Dionysos—known as Bacchus to the Romans—cavorted with an entourage of satyrs, the god Pan, and frenzied maenads, female followers of the god. All these devotees represented the untamed and hedonistic desires of humanity, which were unleashed by the intoxicating elixir of wine. Because performance was a part of the early Greek festivals of Dionysos, he also became known as the patron god of theater, an aspect of the deity that is less well known today. In ancient art, Dionysos could take many forms, from a graceful youth to a bearded mature man. During the Renaissance and Baroque periods, the time of early printmaking, interest in antiquity—especially Dionysos—flourished. Ancient sculptures depicting the god and his raucous retinue inspired artists to find new ways to transform age-old Dionysian subjects into prints and drawings that would appeal to their own contemporary audiences.

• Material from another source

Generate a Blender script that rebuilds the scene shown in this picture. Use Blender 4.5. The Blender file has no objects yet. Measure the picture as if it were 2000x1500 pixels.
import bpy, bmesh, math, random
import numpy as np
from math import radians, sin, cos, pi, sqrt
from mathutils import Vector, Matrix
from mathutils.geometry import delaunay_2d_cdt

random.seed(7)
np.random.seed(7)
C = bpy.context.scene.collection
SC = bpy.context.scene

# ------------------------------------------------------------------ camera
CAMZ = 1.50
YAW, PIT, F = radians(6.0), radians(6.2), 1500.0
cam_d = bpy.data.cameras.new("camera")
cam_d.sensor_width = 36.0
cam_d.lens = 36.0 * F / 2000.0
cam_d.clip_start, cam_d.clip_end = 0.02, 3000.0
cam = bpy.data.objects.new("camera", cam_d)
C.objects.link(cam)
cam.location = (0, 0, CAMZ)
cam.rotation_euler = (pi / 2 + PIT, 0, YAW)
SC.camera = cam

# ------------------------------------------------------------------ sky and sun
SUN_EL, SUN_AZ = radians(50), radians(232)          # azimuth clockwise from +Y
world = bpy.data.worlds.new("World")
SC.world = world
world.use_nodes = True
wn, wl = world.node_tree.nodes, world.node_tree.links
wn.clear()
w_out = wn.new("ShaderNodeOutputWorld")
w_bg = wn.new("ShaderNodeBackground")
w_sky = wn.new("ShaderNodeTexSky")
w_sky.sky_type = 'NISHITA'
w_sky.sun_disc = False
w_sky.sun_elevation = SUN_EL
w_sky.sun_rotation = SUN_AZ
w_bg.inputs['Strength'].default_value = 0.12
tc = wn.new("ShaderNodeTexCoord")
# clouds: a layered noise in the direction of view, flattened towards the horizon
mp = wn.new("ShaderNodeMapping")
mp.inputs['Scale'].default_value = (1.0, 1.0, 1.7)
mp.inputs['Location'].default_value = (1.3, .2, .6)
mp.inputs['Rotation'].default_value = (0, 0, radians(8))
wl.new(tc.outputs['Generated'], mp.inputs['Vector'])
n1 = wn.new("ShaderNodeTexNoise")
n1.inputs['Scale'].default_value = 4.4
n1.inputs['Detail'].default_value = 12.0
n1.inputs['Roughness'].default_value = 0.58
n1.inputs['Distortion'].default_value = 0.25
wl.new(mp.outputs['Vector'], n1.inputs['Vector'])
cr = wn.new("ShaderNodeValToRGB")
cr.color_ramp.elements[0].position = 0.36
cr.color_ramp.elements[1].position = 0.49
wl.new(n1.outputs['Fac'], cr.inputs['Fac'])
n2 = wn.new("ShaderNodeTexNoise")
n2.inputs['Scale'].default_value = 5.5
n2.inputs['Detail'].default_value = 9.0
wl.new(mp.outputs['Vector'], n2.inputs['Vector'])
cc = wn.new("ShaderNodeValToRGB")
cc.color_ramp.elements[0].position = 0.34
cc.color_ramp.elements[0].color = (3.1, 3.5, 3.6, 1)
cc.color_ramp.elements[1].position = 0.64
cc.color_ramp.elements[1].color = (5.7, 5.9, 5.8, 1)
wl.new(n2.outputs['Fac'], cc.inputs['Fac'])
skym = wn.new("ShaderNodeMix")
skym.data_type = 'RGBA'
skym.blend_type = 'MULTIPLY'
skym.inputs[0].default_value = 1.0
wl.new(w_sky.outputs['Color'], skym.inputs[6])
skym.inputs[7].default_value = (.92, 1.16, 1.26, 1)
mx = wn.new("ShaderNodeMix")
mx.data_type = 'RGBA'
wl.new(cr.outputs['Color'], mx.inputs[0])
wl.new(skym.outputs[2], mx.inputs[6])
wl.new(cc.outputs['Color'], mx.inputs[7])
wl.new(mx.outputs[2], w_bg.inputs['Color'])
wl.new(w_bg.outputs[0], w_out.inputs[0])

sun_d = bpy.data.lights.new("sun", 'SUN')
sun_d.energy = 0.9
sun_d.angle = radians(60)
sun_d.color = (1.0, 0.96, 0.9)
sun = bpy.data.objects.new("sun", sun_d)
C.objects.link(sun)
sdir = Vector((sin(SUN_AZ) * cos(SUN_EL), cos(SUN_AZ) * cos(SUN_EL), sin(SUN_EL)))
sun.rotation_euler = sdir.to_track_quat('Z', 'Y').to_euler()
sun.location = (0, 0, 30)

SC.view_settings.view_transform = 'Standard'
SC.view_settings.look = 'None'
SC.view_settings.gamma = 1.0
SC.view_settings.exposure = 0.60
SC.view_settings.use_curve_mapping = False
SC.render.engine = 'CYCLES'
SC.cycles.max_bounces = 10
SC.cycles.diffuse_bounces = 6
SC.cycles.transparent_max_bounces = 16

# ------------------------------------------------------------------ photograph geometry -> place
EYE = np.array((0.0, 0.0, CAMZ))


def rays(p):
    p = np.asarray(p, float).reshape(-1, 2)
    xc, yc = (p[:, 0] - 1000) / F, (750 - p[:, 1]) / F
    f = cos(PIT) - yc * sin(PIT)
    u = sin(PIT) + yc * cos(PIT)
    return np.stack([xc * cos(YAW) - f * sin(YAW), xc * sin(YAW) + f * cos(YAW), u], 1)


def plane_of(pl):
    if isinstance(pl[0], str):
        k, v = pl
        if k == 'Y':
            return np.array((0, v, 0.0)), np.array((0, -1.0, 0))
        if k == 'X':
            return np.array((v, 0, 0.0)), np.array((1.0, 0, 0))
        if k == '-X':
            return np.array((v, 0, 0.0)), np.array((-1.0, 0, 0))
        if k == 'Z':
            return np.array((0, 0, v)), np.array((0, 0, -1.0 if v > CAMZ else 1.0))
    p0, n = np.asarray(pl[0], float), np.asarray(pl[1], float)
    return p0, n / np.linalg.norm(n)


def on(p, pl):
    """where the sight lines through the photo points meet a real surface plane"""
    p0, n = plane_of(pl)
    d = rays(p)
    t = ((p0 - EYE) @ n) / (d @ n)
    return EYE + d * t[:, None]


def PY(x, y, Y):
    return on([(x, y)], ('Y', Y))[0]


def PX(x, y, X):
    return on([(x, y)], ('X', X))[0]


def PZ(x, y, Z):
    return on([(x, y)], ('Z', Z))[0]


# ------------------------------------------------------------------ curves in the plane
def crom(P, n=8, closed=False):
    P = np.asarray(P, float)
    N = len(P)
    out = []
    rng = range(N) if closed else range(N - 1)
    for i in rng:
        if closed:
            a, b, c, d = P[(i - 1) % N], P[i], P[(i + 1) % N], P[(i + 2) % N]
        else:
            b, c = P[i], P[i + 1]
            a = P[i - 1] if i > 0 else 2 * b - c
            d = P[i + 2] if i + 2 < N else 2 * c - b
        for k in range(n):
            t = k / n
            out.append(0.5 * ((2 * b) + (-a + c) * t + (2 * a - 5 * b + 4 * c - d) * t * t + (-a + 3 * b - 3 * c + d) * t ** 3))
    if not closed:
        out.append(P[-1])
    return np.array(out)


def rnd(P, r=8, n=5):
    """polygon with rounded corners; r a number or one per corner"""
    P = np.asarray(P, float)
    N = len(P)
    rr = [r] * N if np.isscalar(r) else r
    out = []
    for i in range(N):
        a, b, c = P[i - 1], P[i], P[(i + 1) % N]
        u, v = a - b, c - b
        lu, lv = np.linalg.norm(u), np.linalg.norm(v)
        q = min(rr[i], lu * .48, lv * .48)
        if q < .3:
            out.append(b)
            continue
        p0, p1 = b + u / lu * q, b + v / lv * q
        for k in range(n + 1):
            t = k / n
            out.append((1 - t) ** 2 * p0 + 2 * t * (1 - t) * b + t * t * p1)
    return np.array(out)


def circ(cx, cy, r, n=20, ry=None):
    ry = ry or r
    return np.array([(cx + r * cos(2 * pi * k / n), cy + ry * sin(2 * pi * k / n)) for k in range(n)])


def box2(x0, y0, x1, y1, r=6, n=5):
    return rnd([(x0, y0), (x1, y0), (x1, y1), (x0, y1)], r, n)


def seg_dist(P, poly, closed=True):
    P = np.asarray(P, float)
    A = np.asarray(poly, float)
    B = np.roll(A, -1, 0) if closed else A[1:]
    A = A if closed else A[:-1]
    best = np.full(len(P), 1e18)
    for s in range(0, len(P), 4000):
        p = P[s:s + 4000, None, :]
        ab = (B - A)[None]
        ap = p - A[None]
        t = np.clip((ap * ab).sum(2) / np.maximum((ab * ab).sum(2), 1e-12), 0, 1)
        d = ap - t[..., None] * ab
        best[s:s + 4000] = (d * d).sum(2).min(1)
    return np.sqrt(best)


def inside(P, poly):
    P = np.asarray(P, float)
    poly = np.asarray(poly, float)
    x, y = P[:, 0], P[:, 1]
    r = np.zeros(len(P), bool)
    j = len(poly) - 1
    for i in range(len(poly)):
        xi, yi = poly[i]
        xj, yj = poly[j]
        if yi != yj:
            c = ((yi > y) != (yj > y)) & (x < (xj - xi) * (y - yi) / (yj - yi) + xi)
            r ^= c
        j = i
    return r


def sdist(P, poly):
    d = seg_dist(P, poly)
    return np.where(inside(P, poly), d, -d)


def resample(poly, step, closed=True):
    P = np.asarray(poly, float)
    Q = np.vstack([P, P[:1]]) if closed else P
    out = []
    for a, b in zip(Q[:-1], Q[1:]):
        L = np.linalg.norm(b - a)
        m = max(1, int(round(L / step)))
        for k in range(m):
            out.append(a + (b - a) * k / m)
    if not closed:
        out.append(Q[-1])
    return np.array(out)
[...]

Anchoring the exhibition are Greek and Roman sculptures depicting Dionysos and his wild followers along with vessels used in ritual drinking parties and festivals honoring the god of wine and theater. Their printed counterparts are masterpieces from the Italian Renaissance to the French Rococo, including notably Andrea Mantegna’s Bacchanal with a Wine Vat, a 15th-century Italian engraving with striking visual similarity to the bronze Statue of Young Dionysos (a current long-term loan to the museum). Bringing together this rich selection of works, separated by as many as 1,500 years, this exhibition offers new, enticing insights into the art of Classical antiquity and its later revivals.